Mettre en échec la Macronie tout en déconstruisant le véritable projet de l’extrême droite suppose toutefois de prendre les moyens d’une reconquête du peuple. Longtemps, trop longtemps, nous avons vu une partie de la gauche se rendre complice d’un néolibéralisme dévastateur de vies, au nom d’un européisme paré de toutes les vertus alors qu’il était, et qu’il demeure, un cheval de Troie de la globalisation marchande et financière. Longtemps encore, nous avons constaté la propension de certains à se détourner de la question sociale pour ne s’intéresser qu’aux enjeux dits sociétaux, alors qu’aucun modèle de développement soutenable, aucune politique d’émancipation, ne sauraient voir le jour sans que fût remise en cause le pouvoir du capital et de sa logique prédatrice sur l’économie et l’existence humaine. Longtemps également, nous avons assisté à ce naufrage consistant, pour des formations se réclamant de la gauche et même de l’héritage de notre Grande Révolution, à chercher une radicalité transformatrice dans des mouvements communautaristes ou relevant d’un intégrisme réactionnaire, lesquels ne font pourtant qu’encourager les divisions et fragmentations de la société, plutôt que de chercher à rassembler une majorité populaire. Le résultat en a été l’éloignement de millions d’hommes et de femmes, travailleurs de la main, de la terre ou du cerveau, sans lesquels on ne pourra faire triompher l’intérêt général, refonder une République reposant sur la souveraineté démocratique des citoyens comme des salariés, et rendre à la France une voix indépendante au service d’un autre ordre du monde.

Ces débats ne sont pas encore clos, l’actuelle campagne en vue des élections européennes de juin prochain en fait foi. Le constat ne s’en impose pas moins, progressivement, qu’il est primordial de refaire le terrain perdu auprès du monde du travail, des catégories populaires, de la jeunesse. Cela passe, en tout premier lieu, par une implication sans failles dans la solidarité avec les colères, par l’action à déployer afin que ces dernières convergent dans une commune remise en cause des dogmes capitalistes qui enfoncent le pays dans un marasme alarmant, par la défense auprès des secteurs qui se mobilisent de propositions ambitieuses aptes à susciter une dynamique de changement social et politique.  
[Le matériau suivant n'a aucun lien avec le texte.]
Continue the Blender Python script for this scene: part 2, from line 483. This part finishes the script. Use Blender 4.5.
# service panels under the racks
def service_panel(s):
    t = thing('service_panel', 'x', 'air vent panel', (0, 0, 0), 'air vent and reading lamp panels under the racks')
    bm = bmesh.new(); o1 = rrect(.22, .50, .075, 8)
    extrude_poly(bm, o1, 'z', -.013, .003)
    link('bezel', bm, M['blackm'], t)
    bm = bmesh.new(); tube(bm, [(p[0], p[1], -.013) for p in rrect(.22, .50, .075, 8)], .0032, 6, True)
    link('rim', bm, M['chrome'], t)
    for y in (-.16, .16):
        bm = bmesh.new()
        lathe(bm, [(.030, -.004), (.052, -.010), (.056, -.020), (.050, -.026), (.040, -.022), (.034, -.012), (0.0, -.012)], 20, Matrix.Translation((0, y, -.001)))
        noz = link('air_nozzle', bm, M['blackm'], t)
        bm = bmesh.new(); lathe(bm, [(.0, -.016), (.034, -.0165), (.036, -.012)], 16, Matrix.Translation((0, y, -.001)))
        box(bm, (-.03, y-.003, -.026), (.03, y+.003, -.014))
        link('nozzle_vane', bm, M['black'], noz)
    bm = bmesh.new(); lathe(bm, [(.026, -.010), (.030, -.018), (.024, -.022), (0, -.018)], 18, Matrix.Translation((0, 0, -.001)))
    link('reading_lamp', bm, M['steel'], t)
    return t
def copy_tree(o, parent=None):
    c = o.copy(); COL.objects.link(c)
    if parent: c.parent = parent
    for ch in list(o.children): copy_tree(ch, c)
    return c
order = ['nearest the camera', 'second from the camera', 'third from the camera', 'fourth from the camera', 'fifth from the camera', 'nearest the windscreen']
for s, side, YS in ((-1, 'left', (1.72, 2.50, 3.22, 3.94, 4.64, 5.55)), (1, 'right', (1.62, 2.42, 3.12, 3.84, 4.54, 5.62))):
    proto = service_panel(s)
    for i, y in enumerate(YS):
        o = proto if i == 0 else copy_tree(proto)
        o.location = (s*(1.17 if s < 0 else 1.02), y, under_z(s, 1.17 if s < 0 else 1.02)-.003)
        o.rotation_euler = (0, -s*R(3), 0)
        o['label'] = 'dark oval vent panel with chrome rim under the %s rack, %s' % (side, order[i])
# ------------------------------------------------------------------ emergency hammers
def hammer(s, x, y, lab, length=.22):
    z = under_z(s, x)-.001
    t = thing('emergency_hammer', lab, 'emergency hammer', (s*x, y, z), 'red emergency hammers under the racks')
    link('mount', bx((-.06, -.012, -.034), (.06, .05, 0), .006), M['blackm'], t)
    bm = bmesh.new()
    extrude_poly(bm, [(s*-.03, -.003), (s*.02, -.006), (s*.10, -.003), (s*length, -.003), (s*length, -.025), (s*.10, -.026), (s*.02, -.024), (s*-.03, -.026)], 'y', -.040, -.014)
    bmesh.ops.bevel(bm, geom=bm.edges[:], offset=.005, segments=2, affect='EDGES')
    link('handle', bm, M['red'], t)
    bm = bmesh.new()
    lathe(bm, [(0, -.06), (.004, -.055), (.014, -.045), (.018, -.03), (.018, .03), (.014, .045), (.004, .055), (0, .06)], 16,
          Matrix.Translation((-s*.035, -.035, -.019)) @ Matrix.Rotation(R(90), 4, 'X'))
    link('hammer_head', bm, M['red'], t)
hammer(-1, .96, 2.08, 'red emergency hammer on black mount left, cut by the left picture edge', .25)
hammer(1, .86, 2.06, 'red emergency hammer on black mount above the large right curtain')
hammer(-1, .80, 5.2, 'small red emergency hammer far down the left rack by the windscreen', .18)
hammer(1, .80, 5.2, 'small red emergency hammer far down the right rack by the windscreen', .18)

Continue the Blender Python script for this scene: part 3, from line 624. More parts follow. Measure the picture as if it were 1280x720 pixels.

C’est l’orientation que le Parti communiste français a choisi de mettre en oeuvre ces derniers jours, en allant à la rencontre des agriculteurs et en affichant sa détermination de ne pas laisser l’extrême droite se prévaloir d’un monopole de l’opposition au macronisme. D’autres, dans le camp progressiste, en restent toujours à une réserve prudente, qui n’est pas sans rappeler leurs hésitations devant le mouvement des « Gilets jaunes », la confédération CGT faisant heureusement exception, c’est à son honneur, par son appel à la confluence du salariat avec le monde paysan.  

On ne manquera pas de m’objecter que le mouvement des agriculteurs brasse très gros et tout petits exploitants, que des revendications positives de rupture avec l’ordre capitaliste mondialisé voisinent avec des demandes plus marquées par l’air du temps libéral ou par le rejet de l’aspiration écologiste, que ce soulèvement ne coïncide pas avec une poussée de même ampleur du monde salarié, et que cela offre à l’extrême droite une opportunité de tirer les bénéfices politiques d’uneinstabilité qui s’aggrave. Ces remarques sont parfois fondées, mais elles ignorent la leçon première des événements qui se nouent : alors qu’il entendait accentuer ses attaques contre les droits et conquêtes de la population travailleuse, le pouvoir se retrouve dans un état d’isolement sans précédent : la mise en branle des paysans et d’autres catégories intermédiaires, autour d’exigences mettant en cause la finalité dévastatrice des politiques conduites depuis trop longtemps en France et en Europe, a le mérite de mettre fin à la relative apathie que connaissait le corps social depuis l’échec du grand combat contre la retraite à 64 ans, et d’ouvrir la voie de la lutte à d’autres secteurs d’activité. C’est en adoptant une position conquérante que la gauche peut donc commencer à faire émerger une alternative de progrès, porteuse de confiance retrouvée pour un peuple nié dans son droit à vivre dignement de ce qu’il apporte, à travers son travail, à la richesse collective.

Reprendre la main sur l’avenir : tel est, par conséquent, l’ambition à défendre en un moment crucial. À travers l’engagement de chaque instant dans les résistances populaires, point d’appui pour lancer demain l’élaboration d’un programme qui émergerait, non d’un simple accord d’états-majors, mais de l’expérience accumulée des mobilisations et des mouvements citoyens, la gauche peut retrouver ce qui a fait son histoire et sa force. Et elle peut ainsi contribuer à une construction aussi enthousiasmante que celles ayant permis hier au Front populaire ou au Conseil national de la Résistance de changer le destin de la France. De l’action présente pour la généralisation des combats sociaux jusqu’au scrutin du printemps, où la liste de rassemblement conduite par l’ami Léon Deffontaines incarnera cette conviction, avec la volonté de changer de fond en comble l’Europe, c’est cette volonté qui doit nous animer.